#### Request
Give the material again in full, matching it exactly.

#### Stored data
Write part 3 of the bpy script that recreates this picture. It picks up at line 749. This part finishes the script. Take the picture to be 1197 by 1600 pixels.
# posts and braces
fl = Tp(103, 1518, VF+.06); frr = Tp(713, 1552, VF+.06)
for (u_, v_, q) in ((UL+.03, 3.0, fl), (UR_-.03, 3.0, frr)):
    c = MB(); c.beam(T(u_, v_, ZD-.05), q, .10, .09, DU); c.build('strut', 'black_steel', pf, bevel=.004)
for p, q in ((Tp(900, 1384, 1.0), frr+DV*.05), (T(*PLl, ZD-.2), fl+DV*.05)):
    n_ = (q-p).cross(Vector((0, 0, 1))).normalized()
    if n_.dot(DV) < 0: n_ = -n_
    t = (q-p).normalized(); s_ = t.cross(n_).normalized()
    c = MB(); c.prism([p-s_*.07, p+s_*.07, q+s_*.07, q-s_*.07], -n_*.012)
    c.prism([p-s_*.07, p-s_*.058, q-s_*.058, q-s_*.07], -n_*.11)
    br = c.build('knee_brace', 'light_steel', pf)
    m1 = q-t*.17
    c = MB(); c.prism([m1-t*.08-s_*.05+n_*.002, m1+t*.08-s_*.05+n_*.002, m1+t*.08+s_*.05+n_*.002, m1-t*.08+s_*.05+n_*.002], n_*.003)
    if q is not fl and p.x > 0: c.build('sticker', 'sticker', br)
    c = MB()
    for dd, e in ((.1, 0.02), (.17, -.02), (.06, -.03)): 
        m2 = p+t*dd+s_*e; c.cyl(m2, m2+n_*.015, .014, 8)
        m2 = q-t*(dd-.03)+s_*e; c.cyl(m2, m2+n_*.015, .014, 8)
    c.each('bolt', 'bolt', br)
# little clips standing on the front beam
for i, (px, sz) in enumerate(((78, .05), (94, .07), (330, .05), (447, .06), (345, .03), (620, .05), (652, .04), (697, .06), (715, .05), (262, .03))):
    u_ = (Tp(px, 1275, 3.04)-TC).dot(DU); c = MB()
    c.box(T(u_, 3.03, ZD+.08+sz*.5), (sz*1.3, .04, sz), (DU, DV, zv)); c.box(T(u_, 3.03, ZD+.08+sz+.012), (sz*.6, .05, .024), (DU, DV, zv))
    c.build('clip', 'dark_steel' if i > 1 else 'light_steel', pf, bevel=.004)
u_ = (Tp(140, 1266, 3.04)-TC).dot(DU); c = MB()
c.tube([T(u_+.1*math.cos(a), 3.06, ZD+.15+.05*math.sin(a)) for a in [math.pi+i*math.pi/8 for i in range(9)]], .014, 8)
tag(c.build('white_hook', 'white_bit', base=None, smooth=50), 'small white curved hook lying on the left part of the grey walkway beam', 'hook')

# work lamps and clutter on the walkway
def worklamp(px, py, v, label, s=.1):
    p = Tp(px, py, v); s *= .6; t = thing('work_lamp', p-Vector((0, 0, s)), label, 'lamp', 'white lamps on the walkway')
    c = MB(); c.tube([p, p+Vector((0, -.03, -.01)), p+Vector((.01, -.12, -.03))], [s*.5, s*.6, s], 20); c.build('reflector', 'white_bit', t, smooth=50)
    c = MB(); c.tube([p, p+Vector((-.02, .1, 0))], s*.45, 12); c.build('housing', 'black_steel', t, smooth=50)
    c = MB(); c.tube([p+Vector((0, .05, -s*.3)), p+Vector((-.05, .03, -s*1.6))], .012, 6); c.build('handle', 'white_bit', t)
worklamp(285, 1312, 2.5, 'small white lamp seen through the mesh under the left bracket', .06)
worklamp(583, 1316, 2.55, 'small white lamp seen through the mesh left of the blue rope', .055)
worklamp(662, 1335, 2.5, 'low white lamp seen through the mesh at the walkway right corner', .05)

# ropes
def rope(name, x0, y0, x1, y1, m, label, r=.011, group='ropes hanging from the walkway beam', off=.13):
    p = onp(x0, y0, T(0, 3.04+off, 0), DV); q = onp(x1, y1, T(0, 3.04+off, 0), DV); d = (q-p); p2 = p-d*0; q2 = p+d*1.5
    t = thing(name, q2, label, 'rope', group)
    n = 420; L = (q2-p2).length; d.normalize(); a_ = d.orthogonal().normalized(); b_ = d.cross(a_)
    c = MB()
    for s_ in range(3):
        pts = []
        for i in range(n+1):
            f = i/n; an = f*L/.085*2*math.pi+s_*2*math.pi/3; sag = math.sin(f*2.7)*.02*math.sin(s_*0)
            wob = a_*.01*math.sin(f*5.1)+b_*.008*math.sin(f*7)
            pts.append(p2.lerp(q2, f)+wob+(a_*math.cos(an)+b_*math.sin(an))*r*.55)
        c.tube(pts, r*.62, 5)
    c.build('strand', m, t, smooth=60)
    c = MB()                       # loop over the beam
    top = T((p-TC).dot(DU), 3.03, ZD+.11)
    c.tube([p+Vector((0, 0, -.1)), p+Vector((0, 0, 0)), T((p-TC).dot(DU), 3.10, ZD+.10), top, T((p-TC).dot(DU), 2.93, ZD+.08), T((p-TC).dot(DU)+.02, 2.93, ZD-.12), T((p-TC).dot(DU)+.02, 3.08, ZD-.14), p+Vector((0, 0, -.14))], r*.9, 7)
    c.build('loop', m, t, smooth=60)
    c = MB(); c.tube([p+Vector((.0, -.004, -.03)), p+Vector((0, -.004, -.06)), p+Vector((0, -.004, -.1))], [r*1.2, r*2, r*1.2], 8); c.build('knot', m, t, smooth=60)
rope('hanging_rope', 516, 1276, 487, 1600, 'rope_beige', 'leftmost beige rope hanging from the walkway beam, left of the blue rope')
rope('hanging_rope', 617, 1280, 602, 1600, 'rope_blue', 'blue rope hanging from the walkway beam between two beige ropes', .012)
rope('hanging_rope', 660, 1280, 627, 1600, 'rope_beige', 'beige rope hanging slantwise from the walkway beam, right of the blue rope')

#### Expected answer
Write part 3 of the bpy script that recreates this picture. It picks up at line 749. This part finishes the script. Take the picture to be 1197 by 1600 pixels.
# posts and braces
fl = Tp(103, 1518, VF+.06); frr = Tp(713, 1552, VF+.06)
for (u_, v_, q) in ((UL+.03, 3.0, fl), (UR_-.03, 3.0, frr)):
    c = MB(); c.beam(T(u_, v_, ZD-.05), q, .10, .09, DU); c.build('strut', 'black_steel', pf, bevel=.004)
for p, q in ((Tp(900, 1384, 1.0), frr+DV*.05), (T(*PLl, ZD-.2), fl+DV*.05)):
    n_ = (q-p).cross(Vector((0, 0, 1))).normalized()
    if n_.dot(DV) < 0: n_ = -n_
    t = (q-p).normalized(); s_ = t.cross(n_).normalized()
    c = MB(); c.prism([p-s_*.07, p+s_*.07, q+s_*.07, q-s_*.07], -n_*.012)
    c.prism([p-s_*.07, p-s_*.058, q-s_*.058, q-s_*.07], -n_*.11)
    br = c.build('knee_brace', 'light_steel', pf)
    m1 = q-t*.17
    c = MB(); c.prism([m1-t*.08-s_*.05+n_*.002, m1+t*.08-s_*.05+n_*.002, m1+t*.08+s_*.05+n_*.002, m1-t*.08+s_*.05+n_*.002], n_*.003)
    if q is not fl and p.x > 0: c.build('sticker', 'sticker', br)
    c = MB()
    for dd, e in ((.1, 0.02), (.17, -.02), (.06, -.03)): 
        m2 = p+t*dd+s_*e; c.cyl(m2, m2+n_*.015, .014, 8)
        m2 = q-t*(dd-.03)+s_*e; c.cyl(m2, m2+n_*.015, .014, 8)
    c.each('bolt', 'bolt', br)
# little clips standing on the front beam
for i, (px, sz) in enumerate(((78, .05), (94, .07), (330, .05), (447, .06), (345, .03), (620, .05), (652, .04), (697, .06), (715, .05), (262, .03))):
    u_ = (Tp(px, 1275, 3.04)-TC).dot(DU); c = MB()
    c.box(T(u_, 3.03, ZD+.08+sz*.5), (sz*1.3, .04, sz), (DU, DV, zv)); c.box(T(u_, 3.03, ZD+.08+sz+.012), (sz*.6, .05, .024), (DU, DV, zv))
    c.build('clip', 'dark_steel' if i > 1 else 'light_steel', pf, bevel=.004)
u_ = (Tp(140, 1266, 3.04)-TC).dot(DU); c = MB()
c.tube([T(u_+.1*math.cos(a), 3.06, ZD+.15+.05*math.sin(a)) for a in [math.pi+i*math.pi/8 for i in range(9)]], .014, 8)
tag(c.build('white_hook', 'white_bit', base=None, smooth=50), 'small white curved hook lying on the left part of the grey walkway beam', 'hook')

# work lamps and clutter on the walkway
def worklamp(px, py, v, label, s=.1):
    p = Tp(px, py, v); s *= .6; t = thing('work_lamp', p-Vector((0, 0, s)), label, 'lamp', 'white lamps on the walkway')
    c = MB(); c.tube([p, p+Vector((0, -.03, -.01)), p+Vector((.01, -.12, -.03))], [s*.5, s*.6, s], 20); c.build('reflector', 'white_bit', t, smooth=50)
    c = MB(); c.tube([p, p+Vector((-.02, .1, 0))], s*.45, 12); c.build('housing', 'black_steel', t, smooth=50)
    c = MB(); c.tube([p+Vector((0, .05, -s*.3)), p+Vector((-.05, .03, -s*1.6))], .012, 6); c.build('handle', 'white_bit', t)
worklamp(285, 1312, 2.5, 'small white lamp seen through the mesh under the left bracket', .06)
worklamp(583, 1316, 2.55, 'small white lamp seen through the mesh left of the blue rope', .055)
worklamp(662, 1335, 2.5, 'low white lamp seen through the mesh at the walkway right corner', .05)

# ropes
def rope(name, x0, y0, x1, y1, m, label, r=.011, group='ropes hanging from the walkway beam', off=.13):
    p = onp(x0, y0, T(0, 3.04+off, 0), DV); q = onp(x1, y1, T(0, 3.04+off, 0), DV); d = (q-p); p2 = p-d*0; q2 = p+d*1.5
    t = thing(name, q2, label, 'rope', group)
    n = 420; L = (q2-p2).length; d.normalize(); a_ = d.orthogonal().normalized(); b_ = d.cross(a_)
    c = MB()
    for s_ in range(3):
        pts = []
        for i in range(n+1):
            f = i/n; an = f*L/.085*2*math.pi+s_*2*math.pi/3; sag = math.sin(f*2.7)*.02*math.sin(s_*0)
            wob = a_*.01*math.sin(f*5.1)+b_*.008*math.sin(f*7)
            pts.append(p2.lerp(q2, f)+wob+(a_*math.cos(an)+b_*math.sin(an))*r*.55)
        c.tube(pts, r*.62, 5)
    c.build('strand', m, t, smooth=60)
    c = MB()                       # loop over the beam
    top = T((p-TC).dot(DU), 3.03, ZD+.11)
    c.tube([p+Vector((0, 0, -.1)), p+Vector((0, 0, 0)), T((p-TC).dot(DU), 3.10, ZD+.10), top, T((p-TC).dot(DU), 2.93, ZD+.08), T((p-TC).dot(DU)+.02, 2.93, ZD-.12), T((p-TC).dot(DU)+.02, 3.08, ZD-.14), p+Vector((0, 0, -.14))], r*.9, 7)
    c.build('loop', m, t, smooth=60)
    c = MB(); c.tube([p+Vector((.0, -.004, -.03)), p+Vector((0, -.004, -.06)), p+Vector((0, -.004, -.1))], [r*1.2, r*2, r*1.2], 8); c.build('knot', m, t, smooth=60)
rope('hanging_rope', 516, 1276, 487, 1600, 'rope_beige', 'leftmost beige rope hanging from the walkway beam, left of the blue rope')
rope('hanging_rope', 617, 1280, 602, 1600, 'rope_blue', 'blue rope hanging from the walkway beam between two beige ropes', .012)
rope('hanging_rope', 660, 1280, 627, 1600, 'rope_beige', 'beige rope hanging slantwise from the walkway beam, right of the blue rope')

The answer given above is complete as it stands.